O problema de Pepe é que não nasceu nos PALOP. O azar do jogador é que, quando fala, o que lhe sai é aquele português musical (antes abrisse as vogais). O que calha mal ao internacional é não ser filho do “grande império”.
Teve Pepe a aparente pouca sorte de ter procurado melhor sorte em Portugal, ter insistido, conseguido e ficado. De ter, por vontade própria, pedido a nacionalidade do país que escolheu como casa. Mas aquilo de que Pepe se pode queixar, acima de todas as coisas, é de ser Brasileiro. É de não corresponder ao aceitável padrão lusitano, de não encaixar no ideal de português aceitável que, como se sabe, deve de ter nascido entre Bragança e Ressano Garcia.

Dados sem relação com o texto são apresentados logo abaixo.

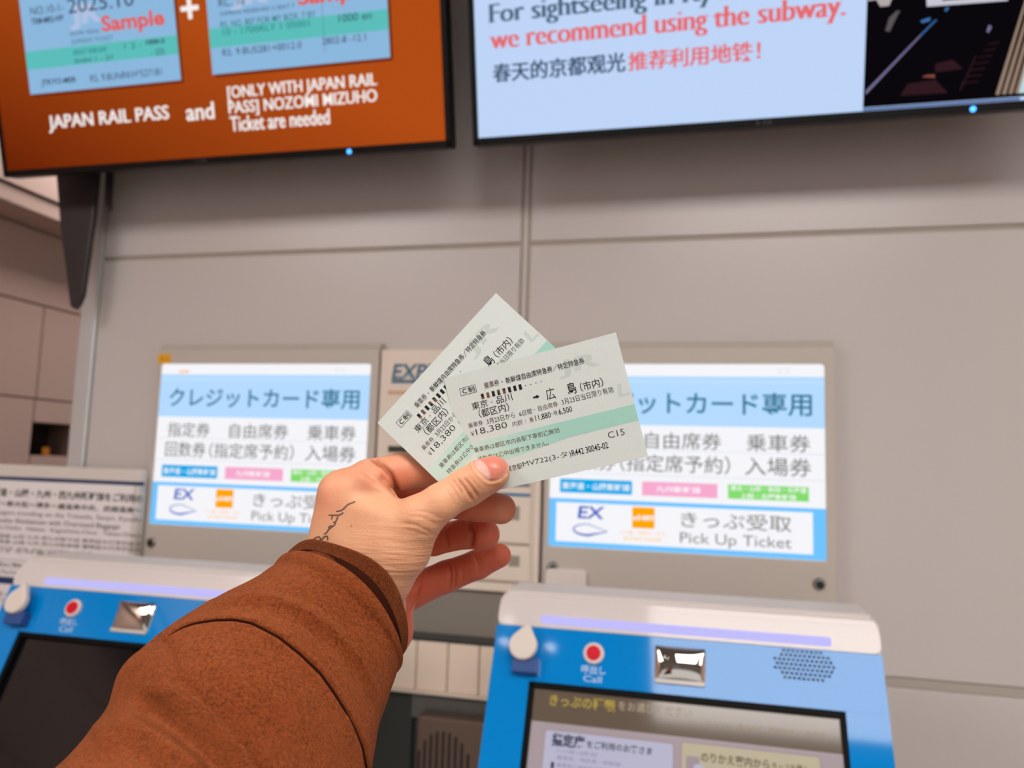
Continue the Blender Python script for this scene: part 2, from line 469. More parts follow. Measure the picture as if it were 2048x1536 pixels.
def fill_right(t, s):
    g = Geo(TV); g.rect(s[0], s[1], s[2], s[3], 0.0006, e_pale); g.build('screen', t)
    g = Geo(TV); U = lambda x, y: TV.uv(x, y)
    W = lambda body, p0, p1, h, m, **k: writepx(g, body, p0, p1, h, m, w=k.pop('w', 0.0016), res=3, **k)
    W('For sightseeing in Kyoto,', (979, 32), (1515, -20), 52, e_teal, weight=-0.014, didone=0.0042, serif=True)
    W('we recommend using the subway.', (981, 82), (1686, 22), 54, e_red2, weight=-0.014, didone=0.0042, serif=True)
    W('春天的京都观光', (986, 147), (1250, 124), 39, e_navy, weight=0.012, didone=0.001)
    W('推荐利用地铁！', (1256, 122), (1520, 104), 39, e_red2, weight=0.012, didone=0.001)
    # the picture at the right: dark railway tracks by a platform
    e_night = glow('screen_night', (10, 8, 12)); e_rail = glow('screen_rail', (118, 112, 150)); e_train = glow('screen_train', (196, 196, 208)); e_plat = glow('screen_platform', (190, 214, 220))
    e_edge = glow('screen_platform_edge', (150, 128, 112)); e_bed = glow('screen_trackbed', (48, 26, 32)); e_railb = glow('screen_rail_blue', (60, 110, 170)); e_line = glow('screen_blue_line', (96, 118, 170)); e_win = glow('screen_train_window', (14, 24, 40))
    x0 = U(1730, 100)[0]
    g.rect(x0, s[1], s[2] + .0055, s[3], 0.0012, e_night)
    g.rect(x0, U(2040, 190)[0], s[2] + .0005, s[2] + .0048, 0.0012, e_line)
    poly = lambda pts, m, w: g.flat([U(x, y) for x, y in pts], w, m)
    poly([(1731, 182), (1731, 190), (1842, 72), (1838, 72)], e_rail, 0.0015)
    poly([(1838, 72), (1842, 72), (1874, 40), (1870, 40)], e_railb, 0.00152)
    poly([(1888, 22), (1892, 24), (1898, 16), (1893, 14)], e_railb, 0.0015)
    poly([(1840, 42), (1860, 35), (1860, 42), (1844, 47)], e_railb, 0.0015)
    poly([(1918, 182), (1921, 182), (1953, 112), (1950, 112)], e_bed, 0.0015); poly([(1972, 64), (1977, 66), (1983, 54), (1977, 50)], e_rail, 0.0015)
    poly([(1800, 192), (1895, 186), (1870, 160), (1815, 168)], e_bed, 0.0014); poly([(1843, 155), (1870, 156), (1868, 149), (1850, 151)], glow('screen_red_glint', (128, 70, 64)), 0.0016)
    poly([(1870, 145), (1925, 138), (1905, 120), (1870, 128)], e_bed, 0.0014)
    for k in range(7):
        y = 84 + 13 * k; x = 1998 - 7 * k
        poly([(x - 22 - k * 2, y + 4), (x - 22 - k * 2, y + 6), (x, y + 2), (x, y)], e_bed, 0.0015)
    for k in range(4):
        xb, xt = 1990 + 13 * k, 2048 + 12 * k
        poly([(xb, 190 - k), (xb + 8, 190 - k), (xt + 6, 0), (xt + 1, 0)], e_edge, 0.0015)
    poly([(2036, 187), (2110, 182), (2130, -20), (2085, -20)], e_plat, 0.0015)
    # train front
    g.flat([U(1853, 14), U(2015, 2), U(2013, -60), U(1850, -46)], 0.0015, e_train); g.flat([U(1884, 2), U(1984, -6), U(1982, -54), U(1882, -44)], 0.0016, e_win)
    poly([(1735, 3), (1752, 0), (1760, 14), (1778, 12), (1786, -8), (1738, -8)], glow('screen_lamp_glow', (176, 168, 168)), 0.0015)
    poly([(1770, 62), (1779, 64), (1792, 36), (1800, 22), (1793, 22), (1778, 36)], glow('screen_wall_glint', (88, 84, 86)), 0.0015)
    g.build('screen_image', t)

uL0, uL1 = TV.uv(10, 359)[0], TV.uv(903, 295)[0]
uR0 = TV.uv(947, 291.5)[0]; cR = TV.uv(1528, 238)[0]; uR1 = 2 * cR - uR0
display(uL0, uL1, 'wall display with orange rail pass picture, hung above the left machine', (700, 305), (405, 325), fill_left)
display(uR0, uR1, 'wall display with pale blue subway notice and a track picture', (1945, 211), (1528, 238), fill_right)

# dark tapered fin hanging at the outer end of the machine wall
FIN = wall_plane(1.33)
m_fin = mat('dark_fin', (46, 40, 42), 0.35)
t = thing('hanging_fin', 'dark tapered fin hanging under the left end of the orange display', 'bracket', FIN.pt([(*FIN.uv(147, 610), 0)])[0])
g = Geo(FIN)
pts = [FIN.uv(*q) for q in ((140, 612), (147, 617), (156, 608), (164, 588), (186, 430), (204, 240), (96, 240), (112, 352), (121, 450))]
g.prism([tuple(p) for p in pts], -0.012, 0.0, m_fin, bev=0.002)
g.build('fin_panel', t)
g = Geo(FIN)
pts2 = [FIN.uv(*q) for q in ((207, 420), (217, 420), (227, 250), (215, 250))]
g.prism([tuple(p) for p in pts2], -0.01, 0.0, m_fin, bev=0.001); g.build('support_strut', t)
g = Geo(); b_ = bmesh.new(); bmesh.ops.create_cube(b_, size=1); q = FIN.pt([(*FIN.uv(150, 300), 0)])[0]
for v in b_.verts: v.co = (q[0] + v.co.x * 0.04, 1.292 + v.co.y * 0.13, q[2] + 0.03 + v.co.z * 0.10)
g.bm(b_, m_fin); g.build('hanger_block', t)

# ================================================================== lit header panels of the ticket machines
SY = D - 0.03
SIGN = wall_plane(SY)
m_panel = mat('header_panel_grey', (196, 186, 176), 0.32, spec=0.4)
m_chrome = mat('lock_chrome', (170, 168, 164), 0.15, metal=1.0)
m_keyhole = mat('keyhole_black', (12, 12, 12), 0.5)
s_white = glow('header_white', (244, 245, 250)); s_blue = glow('header_blue', (180, 219, 255)); s_border = glow('header_border_blue', (112, 196, 255)); s_teal = glow('header_title_ink', (58, 122, 152))
s_ink = glow('header_ink', (128, 126, 124)); s_line = glow('header_hairline', (214, 218, 226)); s_cyan = glow('header_cyan', (0, 170, 232)); s_pink = glow('header_pink', (246, 170, 206)); s_green = glow('header_green', (132, 220, 108))
s_orange = glow('header_orange', (255, 166, 0)); s_peach = glow('header_peach', (255, 206, 150)); s_exblue = glow('header_ex_blue', (58, 92, 196)); s_w2 = glow('header_white_ink', (250, 250, 252))

def header(dx, label, sticker):
    P = SIGN.shift(dx)
    u0, u1, v0, v1 = -0.2600, 0.2305, 1.165, 1.665
    t = thing('machine_header', label, 'sign', P.pt([(-0.015, v0, 0)])[0], 'lit header panels of the ticket machines')
    S0, S1, T0, T1 = -0.2500, 0.2145, 1.3088, 1.6355
    g = Geo(P)
    g.box(u0, u1, v0, v1, -0.028, -0.004, m_panel, bev=0.002)
    for a in ((u0, u1, v0, T0), (u0, u1, T1, v1), (u0, S0, T0 - .001, T1 + .001), (S1, u1, T0 - .001, T1 + .001)):
        g.box(*a, -0.005, 0.0, m_panel, bev=0.0008)
    g.add([(u0, v1, 0), (u1, v1, 0), (u1, v1 + .012, -.010), (u0, v1 + .012, -.010), (u0, v1, -.028), (u1, v1, -.028), (u1, v1 + .012, -.028), (u0, v1 + .012, -.028)],
          [(0, 1, 2, 3), (3, 2, 6, 7), (0, 3, 7, 4), (1, 5, 6, 2), (4, 7, 6, 5)], m_panel)
    g.build('panel', t)
    g = Geo(P); g.rrect(S0, S1, T0, T1, -0.0045, -0.0015, s_white, r=0.006); g.build('lit_screen', t)
    g = Geo(P); R2 = Plane(SIGN.O, SIGN.U, SIGN.V); w = -0.0010
    # all readings below are taken on the right-hand panel
    px = lambda x, y: R2.uv(x, y)
    def W(body, p0, p1, h, m, ww=-0.0004, **k):
        a = px(*p0); b = px(*p1); mid = ((p0[0] + p1[0]) / 2, (p0[1] + p1[1]) / 2)
        hh = abs(px(mid[0], mid[1] - h / 2)[1] - px(mid[0], mid[1] + h / 2)[1])
        write(g, body, a[0], b[0], (a[1] + b[1]) / 2, hh, m, w=ww, res=3, **k)
    vt, vb = 1.6136, 1.5267
    g.rect(S0, S1, vb, vt, w, s_blue); g.rect(S0, S1, vt - .0105, vt - .0088, w + .0002, glow('header_light_line', (206, 232, 255)))
    write(g, 'クレジットカード専用', -0.2265, 0.1943, 1.5660, 0.0400, s_teal, w=-0.0004, weight=0.016, res=3)
    for (tx, a, b) in (('指定券', -0.224, -0.1265), ('自由席券', -0.0825, 0.0475), ('乗車券', 0.0887, 0.1913)): write(g, tx, a, b, 1.5005, 0.0295, s_ink, w=-0.0004, weight=0.006, res=3)
    for (tx, a, b) in (('回数券', -0.2265, -0.133), ('（指定席予約）', -0.125, 0.0616), ('入場券', 0.0862, 0.1925)): write(g, tx, a, b, 1.4605, 0.0310, s_ink, w=-0.0004, weight=0.006, res=3)
    for v in (1.4826, 1.4390): g.rect(S0, S1, v, v + .0009, w, s_line)
    for (x0, x1, m, tx) in ((-0.2312, -0.1035, s_cyan, '東海道・山陽新幹線'), (-0.0863, 0.0412, s_pink, '九州新幹線'), (0.0584, 0.1882, s_green, None)):
        g.rect(x0, x1, 1.4043, 1.4285, w, m)
        if tx == '九州新幹線': write(g, tx, x0 + .024, x1 - .028, 1.4165, 0.0115, s_w2, w=-0.0004, weight=0.015, res=2)
        elif tx: write(g, tx, x0 + .004, x1 - .004, 1.4165, 0.0125, s_w2, w=-0.0004, weight=0.015, res=2)
        else:
            write(g, '東北・山形・秋田・北海道', x0 + .004, x1 - .004, 1.4225, 0.009, s_w2, w=-0.0004, weight=0.015, res=2)
            write(g, '上越・北陸新幹線', x0 + .020, x1 - .020, 1.4105, 0.009, s_w2, w=-0.0004, weight=0.015, res=2)
    # blue bordered pick-up field
    g.rect(S0, S1, T0 + .0005, 1.3938, w, s_border); g.rect(-0.2368, 0.1940, 1.3183, 1.3868, w + .0002, s_white)
    write(g, 'EX', -0.1970, -0.1514, 1.3706, 0.0215, s_exblue, w=-0.0004, weight=0.02, res=3, slant=0.12)
    sw = lambda pts, wd: g.stroke(pts, wd, -0.0004, s_exblue)
    ang = np.linspace(math.radians(75), math.radians(285), 18)
    sw([(-0.181 + .0240 * math.cos(a), 1.3405 + .0095 * math.sin(a)) for a in ang], np.linspace(.0012, .0040, 18))
    sw([(-0.178 + x, 1.3312 + (x * .22)) for x in np.linspace(0, .033, 8)], np.linspace(.0038, .0012, 8))
    sw([(-0.177 + x, 1.3496 - x * .34) for x in np.linspace(0, .032, 8)], np.linspace(.0014, .0010, 8))
    g.rect(-0.1025, -0.0641, 1.3477, 1.3835, w + .0003, s_orange)
    write(g, 'e5489', -0.1012, -0.0654, 1.3655, 0.0098, s_w2, w=-0.0003, weight=0.02, res=2)
    write(g, 'いい旅・予約サービス', -0.124, -0.045, 1.3392, 0.0072, s_peach, w=-0.0004, weight=0.02, res=2); write(g, 'JR-WEST ONLINE', -0.117, -0.052, 1.3282, 0.0072, s_peach, w=-0.0004, weight=0.03, res=2)
    write(g, 'きっぷ受取', -0.0193, 0.1604, 1.3662, 0.0270, s_ink, w=-0.0004, weight=0.004, res=3)
    write(g, 'Pick Up Ticket', -0.0207, 0.1602, 1.3325, 0.0235, s_ink, w=-0.0004, weight=0.0, res=3)
    if sticker: write(g, '当駅', -0.2080, -0.1840, 1.6190, 0.0055, s_orange, w=-0.0004, weight=0.03, res=2)
    write(g, '三三', 0.138, 0.162, 1.6235, 0.008, s_line, w=-0.0004, res=2)
    g.build('screen_lettering', t)
    for (lu, lv) in ((-0.241, 1.2720), (0.2025, 1.2720)):
        q = Geo(P); q.disc(lu, lv, 0.0095, 0.0, 0.005, m_chrome, bev=0.0018)
        k = q.build('lock', t)
        q = Geo(P); q.disc(lu + .001, lv - .001, 0.0062, 0.0048, 0.0054, m_keyhole, seg=20); q.build('keyhole', k)
    return t
header(0.0, 'lit header panel of the right ticket machine, partly behind the held tickets', False)
header(-0.8205, 'lit header panel of the left ticket machine with a yellow sticker', True)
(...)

Tolerar a portugalidade de Pepe — de Deco, do Liedson, do Jair, que trabalha na Caparica, e da Heloísa, que vive na Amadora — implica que se mantenha fino, que não levante a crista e que, de preferência, evite abrir a boca. Desculpávamos-lhe tudo, até o mau feito, mas só se não fosse de Maceió. Porque é que nunca ninguém questiona o amor à pátria dos internacionais nascidos nas antigas colónias? Talvez seja porque, para alguns portugueses (espero que cada vez menos), “África é nossa”. É este síndrome pós-colonial que nos faz aceitar o Rolando e o Nani, mas repudiar todos os outros que, nas mesmas condições, tentaram por cá a sua sorte.
O acto de Pepe, no jogo contra a Alemanha, foi inaceitável. Um comportamento inadmissível, que nos deve envergonhar, e que só pode ser punido. Agora, o que aquela cabeçada não justifica é a abertura da caixa de pandora do racismo e da xenofobia. Ainda há por aí muito preconceito reprimido. O mesmo complexo com que olhamos para o Quaresma (não fosses tu cigano, rapaz, e ias ver como tinhas a vida muito mais facilitada!) ou que usamos para definir todas as brasileiras como… vocês sabem.
Este texto nem sequer é sobre o Pepe. É sobre o “não és de cá” implícito com que tratamos quem chega de fora, mesmo que já tenha chegado há tantos anos que não conheça outra casa se não esta.
Acreditem-me, que sei do que falo. Viver no estrangeiro, dedicarmo-nos a quem nos acolheu, sentirmos orgulho nas cores da bandeira, admirarmos as gentes e costumes, fazer parte de tudo isso, é um acto de amor. Como é que um país que tem uma diáspora tão grande — e a aumentar — pode passar a vida a questionar o sentir de quem quis — o poder da escolha! — fazer parte deste lugar em crise?